--- DATA SHOWN ---
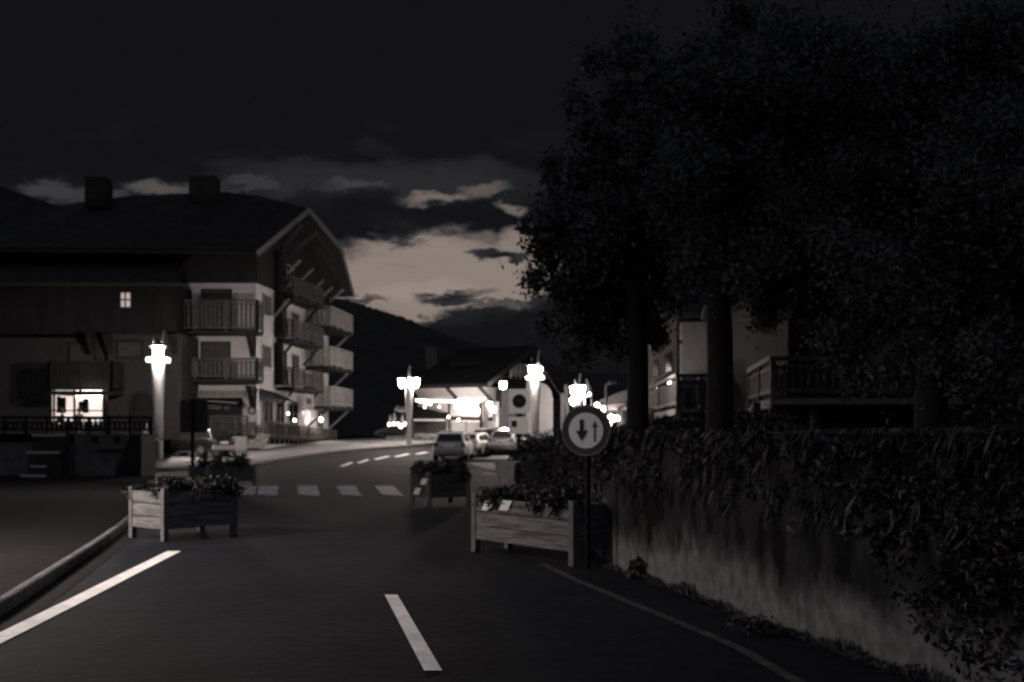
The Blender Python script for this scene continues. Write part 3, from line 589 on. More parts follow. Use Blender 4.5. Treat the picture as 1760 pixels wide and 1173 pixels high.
# seated people silhouetted at the terrace table
def person(label, base, h, top, legs, seated=True, rz=0, hair='cloth'):
    t = root('person', label, 'person', base, rz)
    me = bpy.data.meshes.new('body'); s = h/1.75
    J = [(0, 0, .95), (0, 0, 1.15), (0, 0, 1.42), (0, 0, 1.50), (0, .01, 1.60), (0, .01, 1.72), (.19, 0, 1.40), (.24, .03, 1.14), (.22, .22, .98), (-.19, 0, 1.40), (-.24, .03, 1.14), (-.22, .22, .98), (.1, 0, .92), (.11, .0, .5), (.11, 0, .06), (.11, .14, .04), (-.1, 0, .92), (-.12, .03, .5), (-.13, -.05, .06), (-.13, .09, .04)]
    if seated:
        for i in (13, 14, 15, 17, 18, 19): pass
        J[13] = (.1, .42, .92); J[14] = (.1, .45, .5); J[15] = (.1, .58, .47); J[17] = (-.1, .42, .92); J[18] = (-.1, .45, .5); J[19] = (-.1, .58, .47)
    E = [(0, 1), (1, 2), (2, 3), (3, 4), (4, 5), (2, 6), (6, 7), (7, 8), (2, 9), (9, 10), (10, 11), (0, 12), (12, 13), (13, 14), (14, 15), (0, 16), (16, 17), (17, 18), (18, 19)]
    Rr_ = [.15, .14, .15, .055, .10, .085, .07, .05, .035, .07, .05, .035, .10, .07, .045, .04, .10, .07, .045, .04]
    me.from_pydata([(x*s, y*s, z*s-(.45*s if seated else 0)) for x, y, z in J], E, [])
    me.materials.append(M[top]); o = bpy.data.objects.new('body', me); COL.objects.link(o); o.parent = t
    sk = o.modifiers.new('s', 'SKIN'); 
    for i, r in enumerate(Rr_): me.skin_vertices[0].data[i].radius = (r*s, r*s*.85)
    me.skin_vertices[0].data[0].use_root = True; o.modifiers.new('u', 'SUBSURF').levels = 1
    z = (1.7-(.45 if seated else 0))*s
    MB().ring([(.02, -.12*s), (.09*s, -.08*s), (.115*s, .0), (.10*s, .07*s), (.02, .11*s)], (0, -.02*s, z), 10).build('hair', hair, t, True, world=False)
    return t
tb = root('terrace_table', 'small dark table on the left terrace before the lit room', 'table', (fx(150, 52.6), 52.6, 1.5))
MB().box((0, 0, .74), (1.3, .8, .05)).build('tabletop', 'dark_wood', tb, world=False)
for a_ in (-.55, .55):
    for b_ in (-.32, .32): MB().box((a_, b_, .36), (.06, .06, .72)).build('leg', 'dark_wood', tb, world=False)
person('person in pale top sitting at the terrace table before the lit room', (fx(136, 51.9), 51.9, 1.5), 1.72, 'cream_plaster', 'cloth', True, math.radians(10))
person('person in dark clothes sitting left of the pale-topped one on the terrace', (fx(107, 52.2), 52.2, 1.5), 1.72, 'cloth', 'cloth', True, math.radians(-60))
for lb, px in (('dark chair under the person in the pale top', 136), ('dark chair under the dark-clothed person', 107)):
    c = root('chair', lb, 'chair', (fx(px, 51.95), 51.95, 1.5))
    MB().box((0, 0, .44), (.44, .42, .05)).build('seat', 'dark_wood', c, world=False); MB().box((0, -.22, .72), (.42, .04, .4)).build('backrest', 'dark_wood', c, world=False)
    for a_ in (-.18, .18):
        for b_ in (-.17, .17): MB().box((a_, b_, .21), (.04, .04, .42)).build('leg', 'dark_wood', c, world=False)
# terrace in front of the wing: retaining walls with buttress and steps
tw = root('terrace_wall', 'pale retaining wall with sloping right buttress, carrying the dark-railed left terrace', 'wall', (-14, 34, 0))
q = lambda px, py, d=33.5: P(px, py, d)
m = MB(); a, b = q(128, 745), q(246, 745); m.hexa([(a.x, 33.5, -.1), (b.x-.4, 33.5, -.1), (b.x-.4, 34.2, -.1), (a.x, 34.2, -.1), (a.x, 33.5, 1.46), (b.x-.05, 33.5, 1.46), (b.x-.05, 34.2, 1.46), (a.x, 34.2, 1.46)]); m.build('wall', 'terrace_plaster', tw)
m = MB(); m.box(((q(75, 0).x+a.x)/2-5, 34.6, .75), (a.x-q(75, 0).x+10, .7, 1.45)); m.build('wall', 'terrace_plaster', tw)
m = MB(); m.hexa([(b.x-.95, 33.2, -.1), (b.x+.05, 33.2, -.1), (b.x+.05, 34.6, .1), (b.x-.95, 34.6, .1), (b.x-.35, 33.3, 1.46), (b.x+.02, 33.3, 1.46), (b.x+.02, 34.6, 1.46), (b.x-.35, 34.6, 1.46)]); m.build('buttress', 'dark_wood', tw)
m = MB(); m.hexa([(-45, 34.2, 1.2), (b.x, 34.2, 1.2), (fx(300, 55), 55, 1.2), (-45, 55, 1.2), (-45, 34.2, 1.48), (b.x, 34.2, 1.48), (fx(245, 55), 55, 1.48), (-45, 55, 1.48)]); m.build('terrace_floor', 'ground', tw)
m = MB(); balustrade(m, (q(90, 0).x-7, 34.3, 0), (b.x, 34.3, 0), 1.5, EYE+(745-718)/F*34.3, 60, w=.12, post=14); m.build('railing', 'dark_wood', tw)
MB().box((q(205, 0).x, 33.45, EYE+(745-774.5)/F*33.5), (1.35, .14, .09)).build('ledge', 'dark_wood', tw)
for px in (165, 203, 235): MB().box((q(px, 0).x, 33.42, 1.3), (.12, .16, .22)).build('beam_end', 'dark_wood', tw)
st = root('stone_steps', 'short flight of stone steps with painted-lit edges at the left end of the terrace wall', 'steps', (q(102, 0).x, 32.6, 0))
for i, py in enumerate((748, 777, 800, 815)):
    z = EYE+(745-py)/F*33; MB().box((q(100, 0).x, 33.0-.35*i, z/2), (1.05 if i < 2 else .5+.3*(i == 3), .36, max(z, .12))).build('step', 'wing_plaster', st); MB().box((q(100, 0).x, 32.8-.35*i, max(z, .12)-.01), (1.07 if i < 2 else .5+.3*(i == 3), .06, .07)).build('lit_step_edge', 'plaster', st)  # bright edge strips paint the light caught by the dark steps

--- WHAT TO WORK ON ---
Make an exact copy of every line from the one with "1.45)); m.build('wall', 'terrace_plaster', tw)" to the end of the data, with the first and last of those lines included.

--- EXERCISE RESPONSE ---
m = MB(); m.box(((q(75, 0).x+a.x)/2-5, 34.6, .75), (a.x-q(75, 0).x+10, .7, 1.45)); m.build('wall', 'terrace_plaster', tw)
m = MB(); m.hexa([(b.x-.95, 33.2, -.1), (b.x+.05, 33.2, -.1), (b.x+.05, 34.6, .1), (b.x-.95, 34.6, .1), (b.x-.35, 33.3, 1.46), (b.x+.02, 33.3, 1.46), (b.x+.02, 34.6, 1.46), (b.x-.35, 34.6, 1.46)]); m.build('buttress', 'dark_wood', tw)
m = MB(); m.hexa([(-45, 34.2, 1.2), (b.x, 34.2, 1.2), (fx(300, 55), 55, 1.2), (-45, 55, 1.2), (-45, 34.2, 1.48), (b.x, 34.2, 1.48), (fx(245, 55), 55, 1.48), (-45, 55, 1.48)]); m.build('terrace_floor', 'ground', tw)
m = MB(); balustrade(m, (q(90, 0).x-7, 34.3, 0), (b.x, 34.3, 0), 1.5, EYE+(745-718)/F*34.3, 60, w=.12, post=14); m.build('railing', 'dark_wood', tw)
MB().box((q(205, 0).x, 33.45, EYE+(745-774.5)/F*33.5), (1.35, .14, .09)).build('ledge', 'dark_wood', tw)
for px in (165, 203, 235): MB().box((q(px, 0).x, 33.42, 1.3), (.12, .16, .22)).build('beam_end', 'dark_wood', tw)
st = root('stone_steps', 'short flight of stone steps with painted-lit edges at the left end of the terrace wall', 'steps', (q(102, 0).x, 32.6, 0))
for i, py in enumerate((748, 777, 800, 815)):
    z = EYE+(745-py)/F*33; MB().box((q(100, 0).x, 33.0-.35*i, z/2), (1.05 if i < 2 else .5+.3*(i == 3), .36, max(z, .12))).build('step', 'wing_plaster', st); MB().box((q(100, 0).x, 32.8-.35*i, max(z, .12)-.01), (1.07 if i < 2 else .5+.3*(i == 3), .06, .07)).build('lit_step_edge', 'plaster', st)  # bright edge strips paint the light caught by the dark steps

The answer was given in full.